The Art of Fiction

Since I fancy myself a novelist and am struggling with one right now, my second, which has ended up being a partial sequel to the first, something I originally thought would be cheesy and yet which on second thought made perfect sense, . . . a sentence out of control. A common problem of novelists. To begin again, since I fancy myself a novelist, I recently read A Room of One's Own by Virginia Woolf. I also read it because I'm working on a class in history of public speaking and need background information on feminist works.

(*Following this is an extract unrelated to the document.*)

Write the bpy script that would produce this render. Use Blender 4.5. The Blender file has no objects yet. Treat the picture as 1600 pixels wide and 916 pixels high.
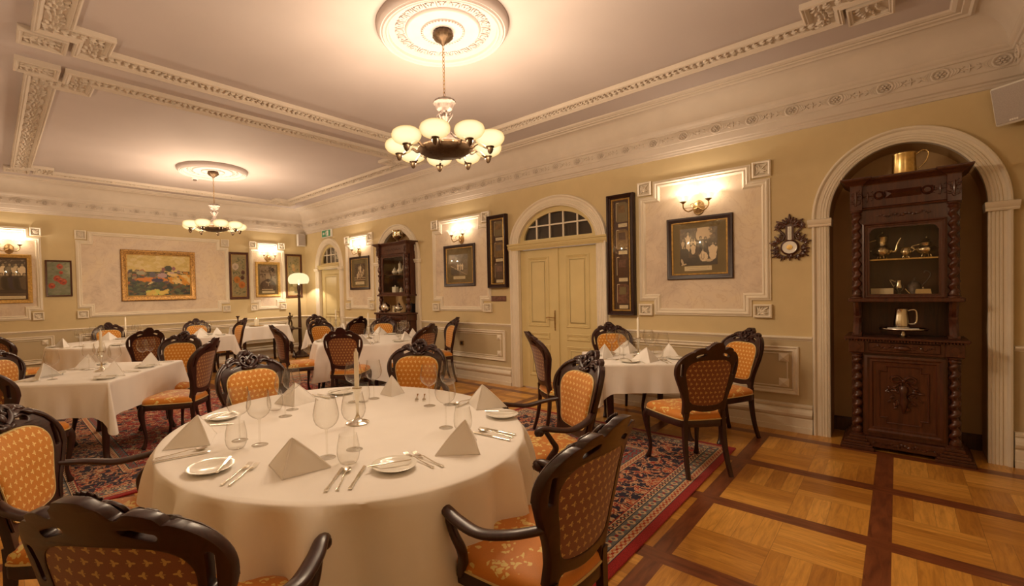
import bpy, bmesh, math, random
from math import pi, sin, cos, radians
from mathutils import Vector, Matrix
from mathutils.geometry import tessellate_polygon
SC = bpy.context.scene
COL = SC.collection

# ------------------------------------------------------------------ camera
def look_matrix(yaw, pitch, roll):
    cy, sy = cos(yaw), sin(yaw)
    f = Vector((sy*cos(pitch), cy*cos(pitch), sin(pitch)))
    r = Vector((cy, -sy, 0.0)); u = r.cross(f)
    r2 = r*cos(roll) + u*sin(roll); u2 = -r*sin(roll) + u*cos(roll)
    return Matrix((r2, u2, -f)).transposed().to_4x4()
CAM_H = 1.5
cam_data = bpy.data.cameras.new('camera')
cam = bpy.data.objects.new('camera', cam_data); COL.objects.link(cam)
FPX = 708.45
cam_data.sensor_fit = 'HORIZONTAL'; cam_data.sensor_width = 36.0
cam_data.lens = 36.0*FPX/1600.0
cam_data.shift_x = (800.0-720.0)/1600.0
cam_data.shift_y = -(458.0-468.44)/1600.0
cam_data.clip_start = 0.02; cam_data.clip_end = 60
M4 = look_matrix(radians(46.07), radians(-1.037), radians(-1.2447))
M4.translation = (0, 0, CAM_H)
cam.matrix_world = M4
SC.camera = cam

# ------------------------------------------------------------------ world, exposure
WORLD_STRENGTH = 0.3
SC.view_settings.view_transform = 'Standard'
SC.view_settings.look = 'None'
SC.view_settings.gamma = 1.0
SC.view_settings.use_curve_mapping = False
SC.view_settings.exposure = 0.45
w = bpy.data.worlds.new('world'); SC.world = w; w.use_nodes = True
w.node_tree.nodes['Background'].inputs['Color'].default_value = (1.0, 0.80, 0.62, 1)
w.node_tree.nodes['Background'].inputs['Strength'].default_value = WORLD_STRENGTH
LAMP_COL = (1.0, 0.79, 0.59)
CHANDELIER_W = 52.0      # per bulb
SCONCE_W = 4.0
FLOOR_LAMP_W = 40.0

# ------------------------------------------------------------------ node helpers
class E:
    """a value in a shader graph that can be combined with ordinary operators"""
    def __init__(s, nt, sock): s.nt = nt; s.s = sock
    def _m(s, op, *a):
        n = s.nt.nodes.new('ShaderNodeMath'); n.operation = op
        for i, x in enumerate((s,)+a):
            if isinstance(x, E): s.nt.links.new(x.s, n.inputs[i])
            else: n.inputs[i].default_value = x
        return E(s.nt, n.outputs[0])
    def __add__(s, o): return s._m('ADD', o)
    __radd__ = __add__
    def __mul__(s, o): return s._m('MULTIPLY', o)
    __rmul__ = __mul__
    def __sub__(s, o): return s._m('SUBTRACT', o)
    def __rsub__(s, o): return (s*-1.0)+o
    def __truediv__(s, o): return s._m('DIVIDE', o)
    def fl(s): return s._m('FLOOR')
    def fr(s): return s._m('FRACT')
    def ab(s): return s._m('ABSOLUTE')
    def sq(s): return s._m('MULTIPLY', s)
    def lt(s, o): return s._m('LESS_THAN', o)
    def gt(s, o): return s._m('GREATER_THAN', o)
    def mn(s, o): return s._m('MINIMUM', o)
    def mx(s, o): return s._m('MAXIMUM', o)
    def sin(s): return s._m('SINE')
    def mod(s, o): return s._m('FLOORED_MODULO', o)
class G:
    def __init__(s, name):
        s.m = bpy.data.materials.new(name); s.m.use_nodes = True
        s.nt = s.m.node_tree; s.b = s.nt.nodes['Principled BSDF']
        s.out = s.nt.nodes['Material Output']
    def node(s, t, **k):
        n = s.nt.nodes.new(t)
        for a, b in k.items(): setattr(n, a, b)
        return n
    def link(s, a, b): s.nt.links.new(a.s if isinstance(a, E) else a, b)
    def coords(s):
        tc = s.node('ShaderNodeTexCoord'); sp = s.node('ShaderNodeSeparateXYZ')
        s.link(tc.outputs['Object'], sp.inputs[0])
        return [E(s.nt, sp.outputs[i]) for i in range(3)]
    def vec(s, x, y, z=0.0):
        n = s.node('ShaderNodeCombineXYZ')
        for i, v in enumerate((x, y, z)):
            if isinstance(v, E): s.link(v, n.inputs[i])
            else: n.inputs[i].default_value = v
        return n.outputs[0]
    def noise(s, vec=None, scale=5, detail=2, rough=0.5, dist=0.0):
        n = s.node('ShaderNodeTexNoise'); n.inputs['Scale'].default_value = scale
        n.inputs['Detail'].default_value = detail; n.inputs['Roughness'].default_value = rough
        n.inputs['Distortion'].default_value = dist
        if vec is not None: s.link(vec, n.inputs['Vector'])
        return E(s.nt, n.outputs['Fac'])
    def voro(s, vec=None, scale=5, feature='F1', out='Distance', rnd=1.0):
        n = s.node('ShaderNodeTexVoronoi'); n.feature = feature
        n.inputs['Scale'].default_value = scale; n.inputs['Randomness'].default_value = rnd
        if vec is not None: s.link(vec, n.inputs['Vector'])
        return E(s.nt, n.outputs[out])
    def white(s, vec):
        n = s.node('ShaderNodeTexWhiteNoise'); s.link(vec, n.inputs['Vector'])
        return E(s.nt, n.outputs['Value'])
    def obj(s):
        tc = s.node('ShaderNodeTexCoord'); return tc.outputs['Object']
    def ramp(s, fac, stops, interp='LINEAR'):
        n = s.node('ShaderNodeValToRGB'); cr = n.color_ramp; cr.interpolation = interp
        while len(cr.elements) > 1: cr.elements.remove(cr.elements[-1])
        for i, (p, c) in enumerate(stops):
            e = cr.elements[0] if i == 0 else cr.elements.new(p)
            e.position = p; e.color = (*c, 1)
        s.link(fac, n.inputs[0]); return E(s.nt, n.outputs[0])
    def mix(s, fac, a, b, mode='MIX'):
        n = s.node('ShaderNodeMix'); n.data_type = 'RGBA'; n.blend_type = mode
        for v, i in ((fac, 0), (a, 6), (b, 7)):
            if isinstance(v, E): s.link(v, n.inputs[i])
            elif i == 0: n.inputs[0].default_value = v
            else: n.inputs[i].default_value = (*v, 1)
        return E(s.nt, n.outputs[2])
    def color(s, c):
        if isinstance(c, E): s.link(c, s.b.inputs['Base Color'])
        else: s.b.inputs['Base Color'].default_value = (*c, 1)
    def set(s, **k):
        for a, v in k.items():
            i = s.b.inputs[a.replace('_', ' ')]
            if isinstance(v, E): s.link(v, i)
            else: i.default_value = v
        return s
    def bump(s, h, strength=0.3, dist=0.01):
        n = s.node('ShaderNodeBump'); n.inputs['Strength'].default_value = strength
        n.inputs['Distance'].default_value = dist; s.link(h, n.inputs['Height'])
        s.link(n.outputs[0], s.b.inputs['Normal']); return s

MT = {}
def simple(name, col, rough=0.5, metal=0.0, var=0.06, scale=6, bump=0.0, bscale=60, spec=0.5, coat=0.0):
    g = G(name)
    n = g.noise(g.obj(), scale, 3)
    d = tuple(c*(1-var) for c in col); l = tuple(min(1, c*(1+var)) for c in col)
    g.color(g.ramp(n, [(0.3, d), (0.7, l)]))
    g.set(Roughness=rough, Metallic=metal)
    g.b.inputs['Specular IOR Level'].default_value = spec
    g.b.inputs['Coat Weight'].default_value = coat
    if bump: g.bump(g.noise(g.obj(), bscale, 3), bump, 0.004)
    MT[name] = g.m
    return g.m
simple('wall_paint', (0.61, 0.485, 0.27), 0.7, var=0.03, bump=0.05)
simple('dado_paint', (0.52, 0.42, 0.26), 0.6, var=0.03)
simple('plaster_white', (0.78, 0.70, 0.57), 0.6, var=0.03)
simple('cornice_plaster', (0.60, 0.52, 0.44), 0.7, var=0.03)
simple('ceiling_paint', (0.51, 0.445, 0.435), 0.8, var=0.03, scale=1.5)
simple('door_paint', (0.66, 0.54, 0.27), 0.4, var=0.03)
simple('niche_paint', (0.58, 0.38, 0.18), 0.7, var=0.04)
simple('dark_metal', (0.09, 0.055, 0.03), 0.45, 0.7, var=0.3, scale=40)
simple('bronze', (0.42, 0.28, 0.13), 0.35, 0.9, var=0.25, scale=30)
simple('pewter', (0.15, 0.115, 0.10), 0.5, 0.4, var=0.3, scale=40)
simple('silver', (0.80, 0.76, 0.66), 0.16, 1.0, var=0.04)
simple('old_silver', (0.72, 0.62, 0.42), 0.22, 1.0, var=0.35, scale=50, bump=0.3, bscale=70)
simple('brass', (0.72, 0.52, 0.22), 0.25, 1.0, var=0.2, scale=30)
simple('porcelain', (0.86, 0.84, 0.78), 0.15, var=0.01)
simple('wax', (0.86, 0.80, 0.66), 0.45, var=0.02)
simple('white_plastic', (0.75, 0.72, 0.66), 0.4, var=0.02)
simple('grey_mesh', (0.42, 0.37, 0.34), 0.7, var=0.15, scale=300)
simple('black_frame', (0.030, 0.011, 0.009), 0.35, var=0.2, scale=20, coat=0.0, spec=0.35)
simple('gilt', (0.55, 0.34, 0.10), 0.4, 0.5, var=0.25, scale=40)
simple('old_gilt', (0.36, 0.19, 0.05), 0.4, 0.5, var=0.6, scale=45, bump=0.8, bscale=60)
simple('mat_olive', (0.22, 0.17, 0.09), 0.8, var=0.1)
simple('mat_dark', (0.07, 0.028, 0.02), 0.7, var=0.2)
simple('paper', (0.80, 0.70, 0.50), 0.7, var=0.04)
simple('ink', (0.08, 0.05, 0.03), 0.7)
simple('green_sign', (0.05, 0.30, 0.16), 0.5)
simple('piping', (0.62, 0.46, 0.20), 0.7, var=0.1, scale=200)
simple('unlit_room_dark', (0.035, 0.022, 0.018), 0.05, var=0.3, scale=2)
simple('plate_marble', (0.16, 0.07, 0.05), 0.3, var=0.4, scale=30)
simple('black_plastic', (0.02, 0.015, 0.012), 0.4)
simple('curtain', (0.23, 0.14, 0.06), 0.8, var=0.3, scale=20)
simple('wick', (0.1, 0.07, 0.05), 0.9)
simple('black_box', (0.012, 0.01, 0.01), 0.5)

def wood(name, dark, light, rough, axis='z', coat=0.2, sc=1.0, bump=0.05):
    g = G(name); x, y, z = g.coords()
    k = {'z': (9, 9, 0.8), 'x': (0.8, 9, 9), 'y': (9, 0.8, 9)}[axis]
    v = g.vec(x*k[0]*sc, y*k[1]*sc, z*k[2]*sc)
    n = g.noise(v, 3.0, 5, 0.6, 1.2)
    g.color(g.ramp(n, [(0.3, dark), (0.7, light)]))
    g.set(Roughness=rough); g.b.inputs['Coat Weight'].default_value = coat
    g.b.inputs['Coat Roughness'].default_value = 0.15
    if bump: g.bump(n, bump, 0.003)
    MT[name] = g.m
wood('chair_wood', (0.020, 0.005, 0.004), (0.045, 0.011, 0.008), 0.36, coat=0.12)
wood('cabinet_wood', (0.042, 0.010, 0.004), (0.100, 0.028, 0.011), 0.34)
wood('lamp_wood', (0.03, 0.01, 0.007), (0.06, 0.02, 0.012), 0.35)

def marble():
    g = G('marble_paint'); o = g.obj()
    n1 = g.noise(o, 1.3, 4, 0.6, 1.6); n2 = g.noise(o, 3.0, 5, 0.6, 2.2)
    c = g.ramp(n1, [(0.32, (0.56, 0.45, 0.35)), (0.5, (0.68, 0.56, 0.43)), (0.7, (0.73, 0.60, 0.42))])
    v = (n2-0.5).ab()
    vein = g.ramp(v, [(0.0, (0.86, 0.80, 0.76)), (0.03, (1, 1, 1))])
    g.color(g.mix(0.7, c, vein, 'MULTIPLY')); g.set(Roughness=0.5); MT['marble_paint'] = g.m
marble()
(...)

What a delightful essay! Amazing. I recommend it to all women who would write for many reasons, but especially because of something she says about anger in the woman who writes. She distinguishes between Jane Austen, who seems to have none of it and yet wrote works that still enthrall us and describe the human emotion and condition so well, and Charlotte Bronte, who wrote one thing that is read today, a more sweeping, Dickensian story, but an angry one. Jane Eyre wants to be free, and she feels the restrictions of her femininity greatly. Maybe that's why Rochester is so unsympathetic, really. I mean, how could he not tell her he had a wife? How cruel and deceptive he is, and yet Jane loves him in spite of himself and herself. This is not to say it's not a great novel, but the anger does get in the way.

I think a lot of us women writers are still angry. I can see it in my novel; there is a bumping up against something, something I don't get free of. This anger is especially true of an honest woman in the church, especially the Reformed church, which is probably the most patriarchal and restrictive to women (yet whose theology I most agree with, so there's the rub). I happen to be reading Mary Wollstonecraft as well, and yes, she takes forever to get to the point, and she was about as angry as a woman could be in the 18th century and still be sane, and her whole Reason and Nature ideas are pretty out of date. But the strength and boldness it took for her to write that was inspiring. I can't help feeling there is some connection between Bronte and Wollstonecraft, as if Bronte had read her and fashioned her novel around that ethos.

So am I angry? Yes, though I ask daily for contentment to quench those fires of anger, which come from injustices and the perceptions of it.